What’s the forecast for regulatory scrutiny of deals so far this year? There may be more cloud cover than storms on the M&A horizon. New antitrust scrutiny and a longer review time are potential looming threats, but they lack the lightning needed to actually block deals.

Let’s look at these twin threats and the risks they pose to dealmaking. President Biden’s executive order has spurred the Department of Justice and Federal Trade Commission to increase scrutiny of deals in a move that, “if implemented by regulators and upheld by the courts…could lead to the most robust antitrust enforcement in decades,” writes Debevoise & Plimpton lawyers in a recent note. But that’s a big ‘if.’ The attorneys write that actually intensifying competition review standards would require acts of Congress and/or litigation. Both regulatory agencies have mixed records in courts. And it’s unclear if Democrats will defy the political gravity that has historically weighed down incumbent presidents’ party performance in midterm elections to win a mandate to rewrite antitrust laws.

What about the other lingering storm cloud on the periphery?
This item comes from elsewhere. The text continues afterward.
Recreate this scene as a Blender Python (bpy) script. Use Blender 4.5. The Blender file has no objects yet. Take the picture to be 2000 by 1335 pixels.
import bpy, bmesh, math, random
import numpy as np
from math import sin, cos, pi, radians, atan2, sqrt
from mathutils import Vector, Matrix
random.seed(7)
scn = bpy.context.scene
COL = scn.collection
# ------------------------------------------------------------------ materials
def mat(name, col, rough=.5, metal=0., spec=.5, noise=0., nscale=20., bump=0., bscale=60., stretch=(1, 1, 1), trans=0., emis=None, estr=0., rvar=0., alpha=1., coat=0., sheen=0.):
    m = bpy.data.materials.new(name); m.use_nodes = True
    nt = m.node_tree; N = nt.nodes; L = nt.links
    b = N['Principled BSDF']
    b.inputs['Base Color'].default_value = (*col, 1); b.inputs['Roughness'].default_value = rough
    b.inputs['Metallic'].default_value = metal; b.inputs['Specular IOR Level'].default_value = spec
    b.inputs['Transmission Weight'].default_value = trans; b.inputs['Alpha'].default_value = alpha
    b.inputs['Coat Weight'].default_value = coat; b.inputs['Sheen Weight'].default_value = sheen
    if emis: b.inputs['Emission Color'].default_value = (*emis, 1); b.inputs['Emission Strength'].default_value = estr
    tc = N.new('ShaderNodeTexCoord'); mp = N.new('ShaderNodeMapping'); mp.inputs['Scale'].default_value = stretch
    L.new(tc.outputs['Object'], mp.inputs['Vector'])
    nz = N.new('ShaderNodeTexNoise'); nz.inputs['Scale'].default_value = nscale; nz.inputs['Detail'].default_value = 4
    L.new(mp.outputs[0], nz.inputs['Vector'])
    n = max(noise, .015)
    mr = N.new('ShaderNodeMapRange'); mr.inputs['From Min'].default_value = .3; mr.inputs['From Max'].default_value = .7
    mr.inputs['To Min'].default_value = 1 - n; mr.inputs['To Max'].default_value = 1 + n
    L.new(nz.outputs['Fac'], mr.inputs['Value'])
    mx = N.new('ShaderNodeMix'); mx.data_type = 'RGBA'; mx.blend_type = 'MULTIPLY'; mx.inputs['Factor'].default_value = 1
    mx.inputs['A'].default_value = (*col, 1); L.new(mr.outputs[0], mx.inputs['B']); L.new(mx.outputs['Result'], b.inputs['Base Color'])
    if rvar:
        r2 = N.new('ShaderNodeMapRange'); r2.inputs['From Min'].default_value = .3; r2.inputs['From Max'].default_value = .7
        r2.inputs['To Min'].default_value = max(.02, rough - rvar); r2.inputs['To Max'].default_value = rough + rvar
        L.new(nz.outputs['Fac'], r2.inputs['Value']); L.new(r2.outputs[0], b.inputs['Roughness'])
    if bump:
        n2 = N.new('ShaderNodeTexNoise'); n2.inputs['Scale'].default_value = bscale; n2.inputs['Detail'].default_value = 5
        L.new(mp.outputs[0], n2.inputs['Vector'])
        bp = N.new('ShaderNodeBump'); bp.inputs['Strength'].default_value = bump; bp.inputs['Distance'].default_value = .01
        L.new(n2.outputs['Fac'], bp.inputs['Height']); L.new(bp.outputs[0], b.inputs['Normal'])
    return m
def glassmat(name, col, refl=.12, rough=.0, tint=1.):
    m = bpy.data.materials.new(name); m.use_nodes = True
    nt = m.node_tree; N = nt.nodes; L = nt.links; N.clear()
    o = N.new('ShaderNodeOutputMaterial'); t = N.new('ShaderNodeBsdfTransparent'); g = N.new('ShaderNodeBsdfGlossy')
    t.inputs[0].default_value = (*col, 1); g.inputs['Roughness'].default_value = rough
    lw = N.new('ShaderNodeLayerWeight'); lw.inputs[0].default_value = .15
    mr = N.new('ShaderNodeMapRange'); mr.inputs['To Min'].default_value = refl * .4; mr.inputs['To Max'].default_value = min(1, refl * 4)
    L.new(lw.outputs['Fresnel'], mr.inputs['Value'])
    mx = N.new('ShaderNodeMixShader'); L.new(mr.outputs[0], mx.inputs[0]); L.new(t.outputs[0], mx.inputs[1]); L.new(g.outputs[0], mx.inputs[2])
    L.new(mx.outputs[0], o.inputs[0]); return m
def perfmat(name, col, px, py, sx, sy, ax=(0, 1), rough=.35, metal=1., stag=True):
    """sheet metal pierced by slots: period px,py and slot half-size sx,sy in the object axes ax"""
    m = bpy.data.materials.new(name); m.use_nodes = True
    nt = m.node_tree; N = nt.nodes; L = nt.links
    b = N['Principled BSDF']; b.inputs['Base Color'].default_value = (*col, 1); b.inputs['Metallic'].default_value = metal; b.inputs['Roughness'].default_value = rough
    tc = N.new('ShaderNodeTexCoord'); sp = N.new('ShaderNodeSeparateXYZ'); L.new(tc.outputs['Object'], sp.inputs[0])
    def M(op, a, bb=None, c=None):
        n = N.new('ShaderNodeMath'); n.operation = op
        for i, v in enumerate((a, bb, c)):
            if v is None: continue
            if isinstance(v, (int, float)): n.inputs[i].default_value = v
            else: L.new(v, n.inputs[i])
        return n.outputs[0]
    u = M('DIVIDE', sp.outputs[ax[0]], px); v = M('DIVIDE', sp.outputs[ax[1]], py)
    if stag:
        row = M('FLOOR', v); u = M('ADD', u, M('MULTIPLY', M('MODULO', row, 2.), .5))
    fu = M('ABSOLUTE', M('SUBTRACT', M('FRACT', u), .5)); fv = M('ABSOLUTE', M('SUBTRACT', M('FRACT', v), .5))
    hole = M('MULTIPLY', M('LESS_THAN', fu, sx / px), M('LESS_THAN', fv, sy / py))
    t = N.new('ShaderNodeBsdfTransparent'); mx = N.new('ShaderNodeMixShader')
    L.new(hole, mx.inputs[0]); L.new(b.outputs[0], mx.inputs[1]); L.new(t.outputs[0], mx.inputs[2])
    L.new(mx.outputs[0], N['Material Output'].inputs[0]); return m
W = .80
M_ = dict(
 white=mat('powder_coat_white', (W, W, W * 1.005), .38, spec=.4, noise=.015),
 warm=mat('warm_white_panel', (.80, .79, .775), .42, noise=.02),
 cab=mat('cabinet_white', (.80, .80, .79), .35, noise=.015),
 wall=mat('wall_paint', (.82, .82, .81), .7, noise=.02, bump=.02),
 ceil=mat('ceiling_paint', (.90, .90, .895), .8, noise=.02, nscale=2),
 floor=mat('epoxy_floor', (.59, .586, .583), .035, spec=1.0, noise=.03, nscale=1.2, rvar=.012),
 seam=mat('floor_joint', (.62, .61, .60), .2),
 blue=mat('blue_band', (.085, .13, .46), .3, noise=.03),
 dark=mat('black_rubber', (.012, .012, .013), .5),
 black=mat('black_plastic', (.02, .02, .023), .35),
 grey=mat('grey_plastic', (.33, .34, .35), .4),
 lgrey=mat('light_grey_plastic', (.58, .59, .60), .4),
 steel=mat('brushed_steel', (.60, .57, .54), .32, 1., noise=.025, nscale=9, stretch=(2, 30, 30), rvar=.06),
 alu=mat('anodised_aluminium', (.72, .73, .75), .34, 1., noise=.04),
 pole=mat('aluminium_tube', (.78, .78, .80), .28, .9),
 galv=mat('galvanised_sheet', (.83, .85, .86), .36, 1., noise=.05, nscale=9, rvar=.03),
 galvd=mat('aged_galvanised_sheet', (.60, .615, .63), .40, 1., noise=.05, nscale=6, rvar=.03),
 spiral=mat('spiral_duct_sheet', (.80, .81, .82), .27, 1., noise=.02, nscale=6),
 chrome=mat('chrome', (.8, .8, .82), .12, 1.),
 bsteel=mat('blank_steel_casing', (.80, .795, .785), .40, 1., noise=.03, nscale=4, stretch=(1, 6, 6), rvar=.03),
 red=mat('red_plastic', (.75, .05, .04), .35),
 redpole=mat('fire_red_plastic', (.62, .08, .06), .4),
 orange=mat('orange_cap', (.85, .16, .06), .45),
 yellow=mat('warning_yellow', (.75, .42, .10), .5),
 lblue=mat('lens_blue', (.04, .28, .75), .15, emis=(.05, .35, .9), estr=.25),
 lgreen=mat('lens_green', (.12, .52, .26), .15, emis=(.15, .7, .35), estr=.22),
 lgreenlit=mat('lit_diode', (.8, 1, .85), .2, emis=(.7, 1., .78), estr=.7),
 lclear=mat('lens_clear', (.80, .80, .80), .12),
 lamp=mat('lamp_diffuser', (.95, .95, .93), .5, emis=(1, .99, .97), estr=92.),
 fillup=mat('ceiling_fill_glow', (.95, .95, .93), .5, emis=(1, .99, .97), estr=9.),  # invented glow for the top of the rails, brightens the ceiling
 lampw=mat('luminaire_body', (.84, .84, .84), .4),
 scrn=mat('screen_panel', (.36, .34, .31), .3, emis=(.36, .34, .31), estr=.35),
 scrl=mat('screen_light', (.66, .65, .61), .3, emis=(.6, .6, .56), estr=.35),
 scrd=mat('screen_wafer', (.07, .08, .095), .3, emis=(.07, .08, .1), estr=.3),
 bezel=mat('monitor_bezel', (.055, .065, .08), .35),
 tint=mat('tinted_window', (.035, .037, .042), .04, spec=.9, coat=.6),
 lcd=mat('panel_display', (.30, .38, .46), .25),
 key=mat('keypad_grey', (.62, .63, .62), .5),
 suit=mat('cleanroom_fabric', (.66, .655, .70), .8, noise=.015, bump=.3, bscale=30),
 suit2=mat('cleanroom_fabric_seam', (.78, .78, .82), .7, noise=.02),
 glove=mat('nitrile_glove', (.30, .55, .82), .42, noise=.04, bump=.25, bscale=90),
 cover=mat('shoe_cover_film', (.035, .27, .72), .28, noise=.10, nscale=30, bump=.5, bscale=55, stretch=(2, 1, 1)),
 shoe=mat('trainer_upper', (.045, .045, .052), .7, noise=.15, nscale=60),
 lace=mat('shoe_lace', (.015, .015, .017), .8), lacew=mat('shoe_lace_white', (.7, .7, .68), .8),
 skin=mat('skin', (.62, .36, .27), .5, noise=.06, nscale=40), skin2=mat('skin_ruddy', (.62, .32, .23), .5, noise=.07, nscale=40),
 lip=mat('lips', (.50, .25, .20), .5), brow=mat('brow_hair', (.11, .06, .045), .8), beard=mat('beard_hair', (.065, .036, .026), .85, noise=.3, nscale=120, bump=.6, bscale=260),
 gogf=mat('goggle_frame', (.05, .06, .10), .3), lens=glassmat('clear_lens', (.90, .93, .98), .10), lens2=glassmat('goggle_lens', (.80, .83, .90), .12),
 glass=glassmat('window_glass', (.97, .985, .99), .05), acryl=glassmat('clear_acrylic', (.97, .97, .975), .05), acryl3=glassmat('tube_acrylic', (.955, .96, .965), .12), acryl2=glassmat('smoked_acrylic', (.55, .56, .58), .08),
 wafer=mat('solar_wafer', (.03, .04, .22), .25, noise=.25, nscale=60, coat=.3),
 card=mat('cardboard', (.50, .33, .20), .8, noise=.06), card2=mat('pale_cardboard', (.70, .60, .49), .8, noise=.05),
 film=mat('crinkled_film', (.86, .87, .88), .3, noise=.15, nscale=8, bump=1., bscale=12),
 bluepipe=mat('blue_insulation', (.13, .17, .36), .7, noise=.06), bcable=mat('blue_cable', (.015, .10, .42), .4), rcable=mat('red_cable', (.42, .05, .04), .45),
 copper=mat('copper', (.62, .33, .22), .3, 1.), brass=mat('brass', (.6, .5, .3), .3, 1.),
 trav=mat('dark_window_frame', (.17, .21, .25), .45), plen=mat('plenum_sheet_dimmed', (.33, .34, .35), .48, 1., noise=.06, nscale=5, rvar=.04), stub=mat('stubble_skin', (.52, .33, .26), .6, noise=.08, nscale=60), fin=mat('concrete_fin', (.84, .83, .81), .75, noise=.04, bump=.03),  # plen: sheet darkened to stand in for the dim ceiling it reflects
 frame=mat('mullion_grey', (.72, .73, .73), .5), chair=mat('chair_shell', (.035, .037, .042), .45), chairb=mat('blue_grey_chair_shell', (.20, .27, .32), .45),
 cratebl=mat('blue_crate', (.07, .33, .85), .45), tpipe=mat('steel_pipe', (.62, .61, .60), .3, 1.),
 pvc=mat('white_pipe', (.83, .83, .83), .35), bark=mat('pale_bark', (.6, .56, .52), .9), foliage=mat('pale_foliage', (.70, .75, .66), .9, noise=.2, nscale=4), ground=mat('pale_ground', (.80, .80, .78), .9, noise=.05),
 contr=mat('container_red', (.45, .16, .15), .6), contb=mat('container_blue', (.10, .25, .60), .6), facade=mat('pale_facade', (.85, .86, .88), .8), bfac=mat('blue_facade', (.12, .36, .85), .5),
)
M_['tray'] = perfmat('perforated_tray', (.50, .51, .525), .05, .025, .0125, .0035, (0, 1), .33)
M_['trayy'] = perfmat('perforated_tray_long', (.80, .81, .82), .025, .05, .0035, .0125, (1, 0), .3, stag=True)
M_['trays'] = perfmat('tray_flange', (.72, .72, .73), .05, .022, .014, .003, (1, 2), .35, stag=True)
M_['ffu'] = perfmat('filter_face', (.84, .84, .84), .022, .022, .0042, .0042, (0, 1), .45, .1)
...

A frenetic M&A pace has overwhelmed oversight body the Federal Trade Commission to the extent that it’s warned companies the expiration of the standard 30-day waiting period is no longer an implicit approval of a deal, Bloomberg reports. That creates a threat of enforcement even after deals have closed.

Amidst the merger deluge, a few high-profile deals have been challenged, but context is king: the handful of challenged deals represent a small slice of the year’s record value of announced transactions.

For starters, some of the highest profile deals challenged by the new administration’s antitrust regime represent merger dynamics that have always drawn intense scrutiny. Aon Plc’s proposed $30 billion takeover of Willis Towers Watson (Nasdaq: WLTW), announced only five years after Willis Group’s $18 billion merger with Towers Watson, was challenged by the DOJ as taking the industry from three competitors to two. So called “3 to 2” mergers have always been a bright line for regulators. And the insurance investment bankers I’ve spoken to for a decade about industry consolidation have long steered clear of attempts to marry those players or Marsh & McLennan (NYSE: MMC) out of fear of this precise outcome.

There are wild cards that could skew my forecast. It’s true that zealous enforcement of vertical merger review guidelines has created unexpected scrutiny of some sectors, and that agencies’ evolving theories of harm could disproportionately put tech deals at risk. But on the whole, the latest policy announcements may well be more thunder than lightning.